Les personnalités ayant appelé à bloquer le détroit d’Ormuz sont exclusivement des journalistes ou des personnalités politiques n’exerçant pas de poste à responsabilité au sein de la République islamique.

  • Un groupe anonyme de membres du gouvernement d’Ibrahim Raisi (président de 2021 à 2024) a publié un communiqué appelant à un grand nombre de mesures de riposte contre les États-Unis, dont la fermeture du détroit d’Ormuz 5.
  • Le rédacteur en chef du journal ultraconservateur Kayhan, qui prend souvent des positions très radicales, Hossein Shariatmadari, a expliqué dans un éditorial qu’il fallait « bombarder les bases américaines, fermer le détroit d’Ormuz aux navires américaines, britanniques, français et allemands, et tuer tous ceux que vous trouvez » 6.
  • Un article publié le 23 juin par l’agence de presse nationale Mehr News s’interroge quant à lui sur la possibilité de fermer le détroit en utilisant « la méthode yéménite » dans le détroit de Bab al-Mandeb. L’article remarque que la fermeture n’a pas été complète, mais consistait à empêcher le passage des navires « qui se rendaient en territoire occupés ».

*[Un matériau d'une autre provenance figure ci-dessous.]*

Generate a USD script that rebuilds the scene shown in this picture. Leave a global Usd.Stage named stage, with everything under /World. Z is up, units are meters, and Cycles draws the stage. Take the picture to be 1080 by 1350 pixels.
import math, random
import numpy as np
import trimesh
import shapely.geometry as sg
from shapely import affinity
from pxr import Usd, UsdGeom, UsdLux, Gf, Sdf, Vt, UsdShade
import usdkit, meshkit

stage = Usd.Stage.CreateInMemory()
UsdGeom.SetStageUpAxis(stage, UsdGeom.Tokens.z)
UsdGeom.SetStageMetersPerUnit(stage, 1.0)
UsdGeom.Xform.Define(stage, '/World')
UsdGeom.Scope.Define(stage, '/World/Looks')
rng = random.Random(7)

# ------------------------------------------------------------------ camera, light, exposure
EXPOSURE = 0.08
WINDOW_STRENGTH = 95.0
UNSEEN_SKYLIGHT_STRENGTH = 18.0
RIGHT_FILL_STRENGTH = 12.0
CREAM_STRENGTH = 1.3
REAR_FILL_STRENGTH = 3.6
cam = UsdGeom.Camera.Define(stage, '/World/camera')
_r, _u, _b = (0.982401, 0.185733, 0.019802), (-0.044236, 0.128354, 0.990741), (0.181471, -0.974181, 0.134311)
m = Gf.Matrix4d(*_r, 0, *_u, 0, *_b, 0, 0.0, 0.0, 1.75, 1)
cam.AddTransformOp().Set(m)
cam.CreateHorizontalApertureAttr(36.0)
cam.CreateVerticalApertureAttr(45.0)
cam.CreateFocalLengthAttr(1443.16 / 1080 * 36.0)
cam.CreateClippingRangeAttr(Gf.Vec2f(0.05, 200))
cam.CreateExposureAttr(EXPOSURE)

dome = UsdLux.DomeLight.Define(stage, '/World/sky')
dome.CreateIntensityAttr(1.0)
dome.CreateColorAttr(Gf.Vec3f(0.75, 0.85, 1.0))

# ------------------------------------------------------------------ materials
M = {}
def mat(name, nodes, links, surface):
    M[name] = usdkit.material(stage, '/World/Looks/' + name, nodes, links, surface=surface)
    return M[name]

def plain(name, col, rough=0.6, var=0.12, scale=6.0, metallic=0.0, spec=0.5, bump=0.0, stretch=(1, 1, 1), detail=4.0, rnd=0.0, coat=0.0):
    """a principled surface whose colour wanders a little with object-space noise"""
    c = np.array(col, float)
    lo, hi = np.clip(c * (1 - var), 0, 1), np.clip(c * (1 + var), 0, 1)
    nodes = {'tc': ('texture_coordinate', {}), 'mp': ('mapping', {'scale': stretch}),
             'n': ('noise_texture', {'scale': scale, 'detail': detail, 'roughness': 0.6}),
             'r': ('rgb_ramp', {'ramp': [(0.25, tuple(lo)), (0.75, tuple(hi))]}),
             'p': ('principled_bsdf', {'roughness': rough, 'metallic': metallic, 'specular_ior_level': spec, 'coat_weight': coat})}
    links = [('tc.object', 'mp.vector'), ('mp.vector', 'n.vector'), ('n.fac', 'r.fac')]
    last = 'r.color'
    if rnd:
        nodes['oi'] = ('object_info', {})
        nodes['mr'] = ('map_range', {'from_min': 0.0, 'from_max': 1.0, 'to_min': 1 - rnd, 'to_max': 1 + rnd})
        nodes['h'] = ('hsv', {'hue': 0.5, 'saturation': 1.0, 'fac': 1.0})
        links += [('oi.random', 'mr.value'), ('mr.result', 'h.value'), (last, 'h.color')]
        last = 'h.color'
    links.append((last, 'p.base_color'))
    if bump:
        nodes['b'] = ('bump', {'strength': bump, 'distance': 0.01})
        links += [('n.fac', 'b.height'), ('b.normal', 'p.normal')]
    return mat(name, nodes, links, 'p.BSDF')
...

  • L’article en conclut que la solution idéale serait de bloquer le passage des navires « d’Israël, des États-Unis, peut-être de la France, de l’Allemagne et du Royaume-Uni, et éventuellement de l’Argentine », ce qui permettrait aux pays du Golfe de « continuer à commercer, et qu’il n’y ait pas de problème pour les pays amis ou neutres, dont la Chine » 7.

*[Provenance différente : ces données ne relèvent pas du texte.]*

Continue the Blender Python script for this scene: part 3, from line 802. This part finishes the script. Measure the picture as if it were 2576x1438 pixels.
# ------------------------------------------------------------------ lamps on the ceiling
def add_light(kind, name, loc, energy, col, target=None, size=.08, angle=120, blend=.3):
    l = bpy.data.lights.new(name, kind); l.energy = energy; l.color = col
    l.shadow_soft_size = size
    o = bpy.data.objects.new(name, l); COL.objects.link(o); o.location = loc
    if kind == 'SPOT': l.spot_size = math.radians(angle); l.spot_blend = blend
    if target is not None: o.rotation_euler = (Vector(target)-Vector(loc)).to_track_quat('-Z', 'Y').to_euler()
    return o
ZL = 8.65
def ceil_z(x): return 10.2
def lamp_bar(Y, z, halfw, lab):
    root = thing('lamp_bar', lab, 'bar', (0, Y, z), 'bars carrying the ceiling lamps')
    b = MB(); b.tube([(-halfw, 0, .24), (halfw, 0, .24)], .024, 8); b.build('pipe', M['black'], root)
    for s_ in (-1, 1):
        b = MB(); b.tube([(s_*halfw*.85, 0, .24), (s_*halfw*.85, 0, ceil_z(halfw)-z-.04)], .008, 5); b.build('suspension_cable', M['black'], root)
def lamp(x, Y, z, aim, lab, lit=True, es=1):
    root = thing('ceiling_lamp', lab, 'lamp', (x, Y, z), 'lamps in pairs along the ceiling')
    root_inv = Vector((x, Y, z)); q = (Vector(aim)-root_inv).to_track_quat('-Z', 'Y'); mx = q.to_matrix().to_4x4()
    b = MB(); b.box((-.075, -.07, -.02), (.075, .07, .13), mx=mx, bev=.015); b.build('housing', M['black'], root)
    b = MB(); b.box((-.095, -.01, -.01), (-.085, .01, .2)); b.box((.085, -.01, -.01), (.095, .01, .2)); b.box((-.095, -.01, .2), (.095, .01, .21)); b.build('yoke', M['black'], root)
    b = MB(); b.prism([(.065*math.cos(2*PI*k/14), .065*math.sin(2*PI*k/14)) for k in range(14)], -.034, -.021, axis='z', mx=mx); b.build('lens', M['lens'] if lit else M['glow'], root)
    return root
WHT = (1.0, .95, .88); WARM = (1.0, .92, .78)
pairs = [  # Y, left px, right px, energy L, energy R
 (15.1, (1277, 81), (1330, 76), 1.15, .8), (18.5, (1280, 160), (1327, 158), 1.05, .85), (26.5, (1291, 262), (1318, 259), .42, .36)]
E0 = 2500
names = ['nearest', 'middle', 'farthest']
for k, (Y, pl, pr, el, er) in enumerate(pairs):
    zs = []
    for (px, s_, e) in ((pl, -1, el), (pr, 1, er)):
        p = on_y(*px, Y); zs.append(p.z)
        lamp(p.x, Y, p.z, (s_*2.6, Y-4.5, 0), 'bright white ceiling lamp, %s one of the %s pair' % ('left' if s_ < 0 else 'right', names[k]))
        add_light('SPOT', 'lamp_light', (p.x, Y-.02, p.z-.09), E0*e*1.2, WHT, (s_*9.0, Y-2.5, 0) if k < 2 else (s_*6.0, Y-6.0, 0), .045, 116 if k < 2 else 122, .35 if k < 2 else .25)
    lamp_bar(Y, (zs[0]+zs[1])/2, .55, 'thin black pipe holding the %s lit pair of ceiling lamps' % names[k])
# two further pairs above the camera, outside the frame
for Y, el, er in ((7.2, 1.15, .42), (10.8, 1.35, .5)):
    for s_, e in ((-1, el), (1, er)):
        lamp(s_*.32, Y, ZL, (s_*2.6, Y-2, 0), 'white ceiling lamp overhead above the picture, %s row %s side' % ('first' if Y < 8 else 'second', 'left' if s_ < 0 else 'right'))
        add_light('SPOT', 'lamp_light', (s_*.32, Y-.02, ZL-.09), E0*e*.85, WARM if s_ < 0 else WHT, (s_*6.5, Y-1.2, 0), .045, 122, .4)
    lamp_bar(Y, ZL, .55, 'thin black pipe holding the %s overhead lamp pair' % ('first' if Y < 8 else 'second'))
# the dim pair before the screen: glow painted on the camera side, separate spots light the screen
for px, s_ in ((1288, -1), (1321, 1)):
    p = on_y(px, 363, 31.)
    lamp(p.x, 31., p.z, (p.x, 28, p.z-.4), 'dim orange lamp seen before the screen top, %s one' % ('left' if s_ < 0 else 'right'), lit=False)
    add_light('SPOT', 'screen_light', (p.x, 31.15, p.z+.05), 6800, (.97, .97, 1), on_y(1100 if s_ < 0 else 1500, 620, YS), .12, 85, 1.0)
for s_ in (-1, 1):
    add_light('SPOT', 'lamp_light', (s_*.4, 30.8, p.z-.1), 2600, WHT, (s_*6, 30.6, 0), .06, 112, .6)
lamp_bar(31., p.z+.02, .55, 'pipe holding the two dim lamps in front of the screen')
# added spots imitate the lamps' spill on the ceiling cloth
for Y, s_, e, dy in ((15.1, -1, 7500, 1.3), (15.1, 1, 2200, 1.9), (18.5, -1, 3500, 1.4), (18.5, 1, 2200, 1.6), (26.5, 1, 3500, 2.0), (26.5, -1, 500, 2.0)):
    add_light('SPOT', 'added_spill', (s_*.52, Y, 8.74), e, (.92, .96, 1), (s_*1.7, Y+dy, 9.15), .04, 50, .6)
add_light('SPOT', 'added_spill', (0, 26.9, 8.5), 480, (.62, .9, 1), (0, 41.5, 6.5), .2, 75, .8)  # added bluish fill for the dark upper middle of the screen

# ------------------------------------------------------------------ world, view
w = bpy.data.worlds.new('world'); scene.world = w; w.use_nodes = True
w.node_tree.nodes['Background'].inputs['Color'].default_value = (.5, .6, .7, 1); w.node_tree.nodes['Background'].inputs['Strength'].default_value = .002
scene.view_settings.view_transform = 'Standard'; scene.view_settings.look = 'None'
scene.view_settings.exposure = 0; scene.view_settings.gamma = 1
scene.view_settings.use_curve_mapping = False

De même, la plus importante personnalité politique iranienne qui a évoqué le détroit d’Ormuz depuis hier n’appelle pas à sa fermeture.

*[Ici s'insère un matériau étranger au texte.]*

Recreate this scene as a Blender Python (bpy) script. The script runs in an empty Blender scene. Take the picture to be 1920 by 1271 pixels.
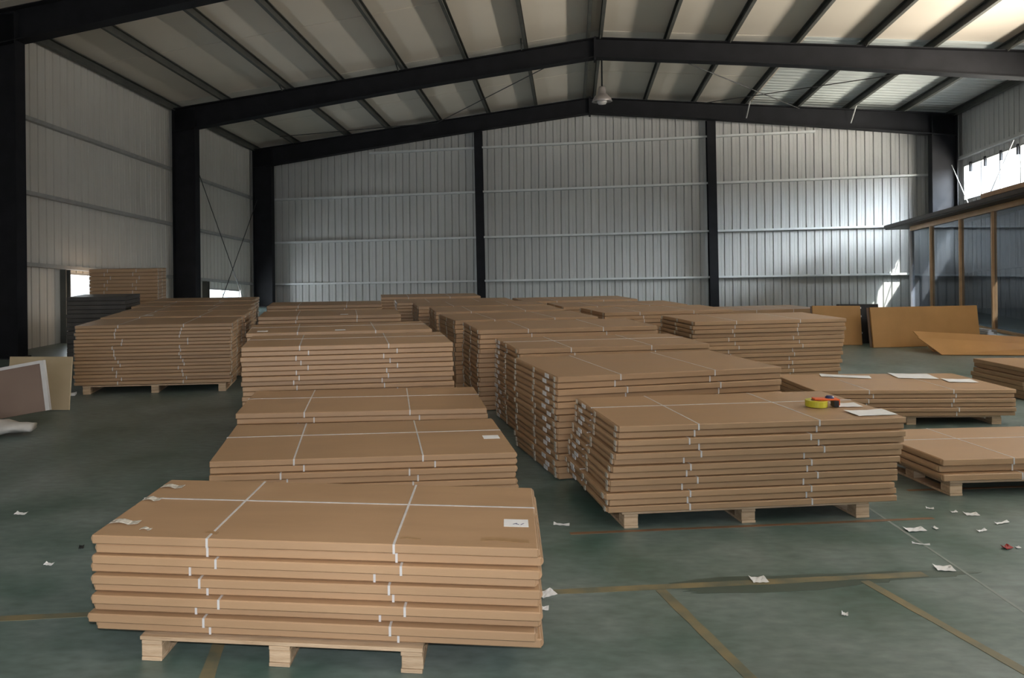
import bpy, math, random
from mathutils import Vector, Matrix

random.seed(7)
sc = bpy.context.scene
C = sc.collection

# ------------------------------------------------------------------ camera
cd = bpy.data.cameras.new('camera')
cam = bpy.data.objects.new('camera', cd); C.objects.link(cam)
cd.sensor_width = 36.0; cd.lens = 27.0
cd.shift_x = 160.0 / 1920.0
cd.shift_y = -173.5 / 1920.0
cd.clip_start = 0.05; cd.clip_end = 200
EYE = 1.95
cam.matrix_world = Matrix.Translation((0, 0, EYE)) @ Matrix.Rotation(math.radians(90), 4, 'X') @ Matrix.Rotation(-0.010, 4, 'Z')
sc.camera = cam

# ------------------------------------------------------------------ colour management, world
sc.view_settings.view_transform = 'Standard'
sc.view_settings.look = 'None'
sc.view_settings.exposure = 0.15
sc.view_settings.gamma = 1.0
sc.view_settings.use_curve_mapping = False
w = bpy.data.worlds.new('sky'); sc.world = w; w.use_nodes = True
w.node_tree.nodes['Background'].inputs[0].default_value = (0.86, 0.93, 1.0, 1)
w.node_tree.nodes['Background'].inputs[1].default_value = 2.2

# building axes: p runs across the hall, q along it, both turned from the camera
PSI = math.atan(0.1875)
E1 = Vector((math.cos(PSI), -math.sin(PSI), 0)); E2 = Vector((math.sin(PSI), math.cos(PSI), 0))
QE = 24.63; PL = -10.44; PR = 10.82; PRIDGE = 0.62; QF = -8.0
def lift(p, q): return 0.085 * (QE - q) + 0.015 * (p - 0.65)      # the roof and rails fall slightly to the far end
def G(p, q, z): return E1 * p + E2 * q + Vector((0, 0, z))
def B(p, q, z): return E1 * p + E2 * q + Vector((0, 0, z + lift(p, q)))

# ------------------------------------------------------------------ sun, flash and daylight at the openings
def add_area(name, loc, direction, sx, sy, watts, col):
    l = bpy.data.lights.new(name, 'AREA'); l.shape = 'RECTANGLE'; l.size = sx; l.size_y = sy
    l.energy = watts; l.color = col
    o = bpy.data.objects.new(name, l); C.objects.link(o)
    d = Vector(direction).normalized()
    zax = -d; xax = Vector((0, 0, 1)).cross(zax)
    xax.normalize(); yax = zax.cross(xax)
    m = Matrix((xax, yax, zax)).transposed().to_4x4(); m.translation = loc
    o.matrix_world = m
    return o
SUN_D = (E1 * -1.12 + E2 * 1.35 + Vector((0, 0, -2.0))).normalized()
sl = bpy.data.lights.new('sun', 'SUN'); sl.energy = 16.0; sl.angle = 0.009; sl.color = (1.0, 0.96, 0.88)
so = bpy.data.objects.new('sun', sl); C.objects.link(so)
so.rotation_euler = SUN_D.to_track_quat('-Z', 'Y').to_euler()
so.location = (12, 10, 14)
SKY = (0.93, 0.97, 1.0)
W_R = ((19.55, 24.16), (12.9, 18.4), (6.2, 11.7), (-0.4, 5.0))          # windows in the right wall, along q
ZB_R = (2.87, 3.9)
for i, (a, b) in enumerate(W_R):
    qm = (a + b) / 2; zm = sum(ZB_R) / 2
    # open sky, high outside each window, shining down through it
    src = B(PR + 3.2, qm - (2.4 if i == 0 else 0.3), zm + 2.1)
    add_area('skylight', src, B(PR, qm, zm) - src, b - a + 1.2, 3.4, (5600.0, 900.0, 600.0, 450.0)[i], (0.88, 0.95, 1.0))
    # light thrown back up by the sunlit yard
    src = B(PR + 1.6, qm, zm - 1.1)
    add_area('yard_light', src, B(PR, qm, zm) - src, b - a + 0.5, 1.2, (520.0, 1500.0, 3100.0, 2700.0)[i], (1.0, 0.90, 0.75))
W_L = ((14.62, 16.6, -0.35, 0.80), (21.0, 23.35, -0.30, 0.66))
for (a, b, z0, z1) in W_L:
    add_area('daylight', B(PL - 0.5, (a + b) / 2, (z0 + z1) / 2), E1 + Vector((0, 0, -0.05)), b - a, z1 - z0, 50.0 * (b - a), SKY)
add_area('daylight', G(1.0, QF - 0.3, 2.6), E2 + Vector((0, 0, -0.02)), 8.0, 5.0, 92.0, (0.90, 0.94, 1.0))
fl = bpy.data.lights.new('camera_flash', 'SPOT'); fl.spot_size = math.radians(84); fl.spot_blend = 1.0; fl.shadow_soft_size = 0.03
fl.energy = 400.0; fl.color = (1.0, 0.95, 0.92)
fo = bpy.data.objects.new('camera_flash', fl); C.objects.link(fo)
fo.location = (-0.02, 0.0, EYE + 0.14)
fo.rotation_euler = Vector((-0.28, 1, -0.30)).to_track_quat('-Z', 'Y').to_euler()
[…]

  • Ali Akbar Velayati, le conseiller du Guide suprême, ancien ministre des Affaires étrangères, et personnalité souvent chargée de la communication vis-à-vis des pays occidentaux, a fait des déclarations générales sur l’évolution des rapports de force mondiaux : « Le monde et la scène internationale, particulièrement dans cette région très sensible de l’Asie occidentale, traversent des changements fondamentaux, et la balance de pouvoir changer rapidement. Trump a montré que, comme sa marionnette ridicule Netanyahu, il agit sur la scène internationale sans réfléchir, et contre les intérêts de l’Amérique. L’Asie occidentale n’est pas le Groenland, et le détroit d’Ormuz n’est pas le canal de Panama » 8.